Asked about higher well costs in the Eagle Ford, Greager used Baytex’s Karnes Trough, discovered in the mid- to late-2000s, as an example of how the company needed to work harder to punch at the same level. More effort meant more capital, with the result being an expectation of an eight per cent to 10 per cent improvement in 2024 over 2023.

“[Karnes Trough] is, I think, objectively some of the very highest-quality unconventional resource in North America,” said Greager.

“A very, very high-quality resource, long in its development, as we have recognized with our non-operated Karnes Trough assets.

“As you move up to the north and east, into the concentrated contiguous block of our Ranger lands, the reservoir quality is good, but not as good as the Karnes Trough. There's exceptional resource quality, the best in North America, that's the Karnes, and then there's one step down. I would call it Tier 2-plus or Tier B-plus — a very high-quality resource, but in order to get the results to punch at the same level, you've got to work harder.

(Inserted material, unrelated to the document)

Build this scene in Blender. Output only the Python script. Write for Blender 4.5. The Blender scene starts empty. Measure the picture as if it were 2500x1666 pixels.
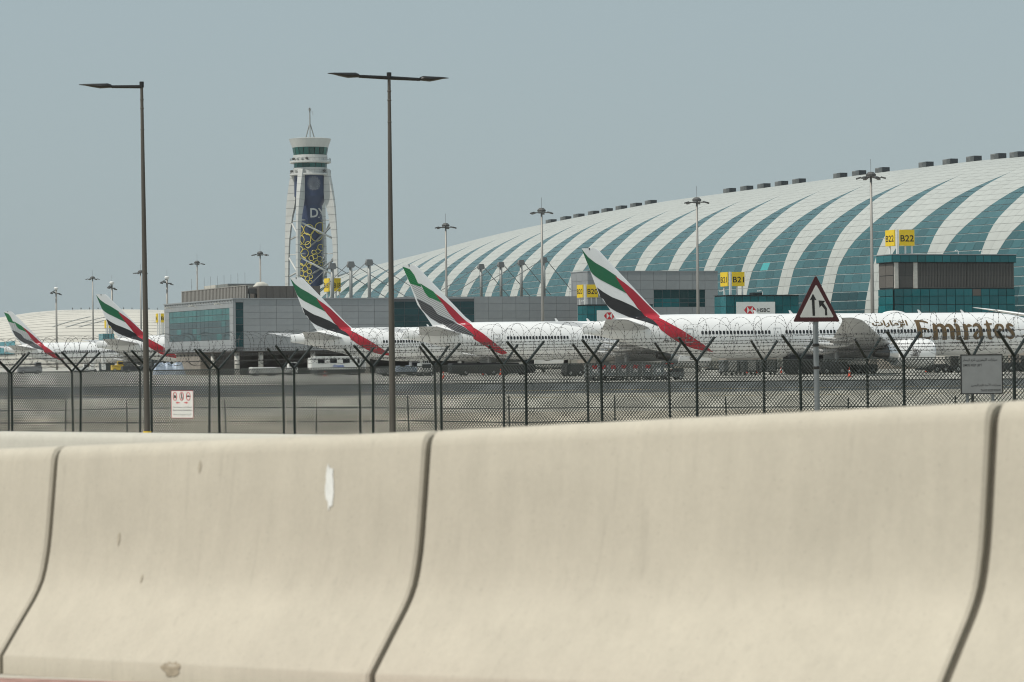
import bpy, bmesh, math, random
from mathutils import Vector, Matrix

random.seed(11)
SC = bpy.context.scene
COL = SC.collection
RAD = math.radians

# ------------------------------------------------------------------ camera
FPX, CX, CY, ZC = 6880.0, 1250.0, 833.0, 2.97      # focal length in photo pixels (2500 wide), eye height over the apron
ROLL = 0.0115
PITCH = math.atan((871.0 - CY) / FPX)
FW = Vector((0, math.cos(PITCH), math.sin(PITCH)))
UP0 = Vector((0, -math.sin(PITCH), math.cos(PITCH)))
RT0 = Vector((1, 0, 0))
RT = RT0 * math.cos(ROLL) - UP0 * math.sin(ROLL)
UPV = UP0 * math.cos(ROLL) + RT0 * math.sin(ROLL)
cam = bpy.data.cameras.new('camera')
cam.sensor_width = 36.0
cam.lens = 36.0 * FPX / 2500.0
cam.clip_start, cam.clip_end = 0.5, 12000.0
cam.dof.use_dof = True
cam.dof.focus_distance = 230.0
cam.dof.aperture_fstop = 7.0
camo = bpy.data.objects.new('camera', cam)
COL.objects.link(camo)
camo.matrix_world = Matrix(((RT.x, UPV.x, -FW.x, 0), (RT.y, UPV.y, -FW.y, 0), (RT.z, UPV.z, -FW.z, ZC), (0, 0, 0, 1)))
SC.camera = camo

# ------------------------------------------------------------------ sky, sun, exposure
SUN_DIR = Vector((-0.46, -0.29, 0.84)).normalized()     # towards the sun: high, from the left
world = bpy.data.worlds.new('World')
SC.world = world
world.use_nodes = True
wn, wl = world.node_tree.nodes, world.node_tree.links
bg = wn['Background']
sky = wn.new('ShaderNodeTexSky')
sky.sky_type = 'NISHITA'
sky.sun_disc = False
sky.sun_elevation = math.asin(SUN_DIR.z)
sky.sun_rotation = math.atan2(SUN_DIR.x, SUN_DIR.y)
sky.altitude = 10.0
sky.air_density = 1.0
sky.dust_density = 3.0
sky.ozone_density = 1.6
hz = wn.new('ShaderNodeMix')                            # dusty desert air: an even grey-blue veil over the clear sky
hz.data_type = 'RGBA'
hz.inputs['Factor'].default_value = 0.84
hz.inputs['B'].default_value = (3.95, 4.82, 5.06, 1)
wl.new(sky.outputs['Color'], hz.inputs['A'])
wl.new(hz.outputs['Result'], bg.inputs['Color'])
bg.inputs['Strength'].default_value = 0.10
sun = bpy.data.lights.new('sun', 'SUN')
sun.energy = 3.2
sun.angle = RAD(0.6)
sun.color = (1.0, 0.95, 0.86)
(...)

“You've got to spend more energy intensity, hydraulic intensity, kinetic energy, to shatter the resource in the reservoir and generate the fracture surface area necessary to liberate, a slightly lower-quality resource. And it's this fracture surface area that generates the well performance that we're seeing, but it takes more effort, and it takes more capital.”

As a consequence of that, Greager said, Baytex is now seeing very strong well performance.

“But we've got to work harder, and we've got to spend a bit more capital. These are also longer laterals… and so we're building efficiency… by drilling longer laterals and getting strong performance out of those longer laterals.”

He also credited embedded improvements made in 2023 in areas such as design, drilling efficiencies, and multi-blade polycrystal and diamond bit innovations.

“The way the cutters are designed, the way the bits are designed, the way the BHA [bottom hole assembly] is designed, affects the penetration rate, hole cleaning,” Greager said.

“The way we stay in zone is a very energy and intellectually intensive effort to stay in the best rock, but it results in active geo-steering to stay in the best rock and results in better ultimate performance.

“You want to get faster, but you also want to stay in the highest quality resource, and it's always a balance between getting faster, pushing down costs, while also staying in the highest-quality resource and getting the biggest bang for the effort. That's the balance.”

Downward pressure on capital expenditures

Baytex’s aim, he concluded, was to continue to put a lot of downward pressure on capital numbers, “but only to the extent that we continue to drive maximum performance out of the reservoir, because you kind of get one shot out of unconventional stimulation.”

When asked by an analyst if there was any interest in selling the company’s non-operated Eagle Ford position, Greager rejected the idea.

“We really like our Eagle Ford position, all of it. The non-op Eagle Ford, the operated Eagle Ford, the team in place today is getting the best out of both and putting them together in ways that elevate the combination,” he said.

“We're going to continue to realize both operational efficiencies and improvements, and performance efficiencies and improvements over time. We're just six months in, and we put two back-to-back top quartile quarters in place.”

In terms of the competitive and leasing landscape around the Eagle Ford, Greager said there are a lot of small opportunities in the form of tuck-ins and working interest acquisitions because they're very efficient.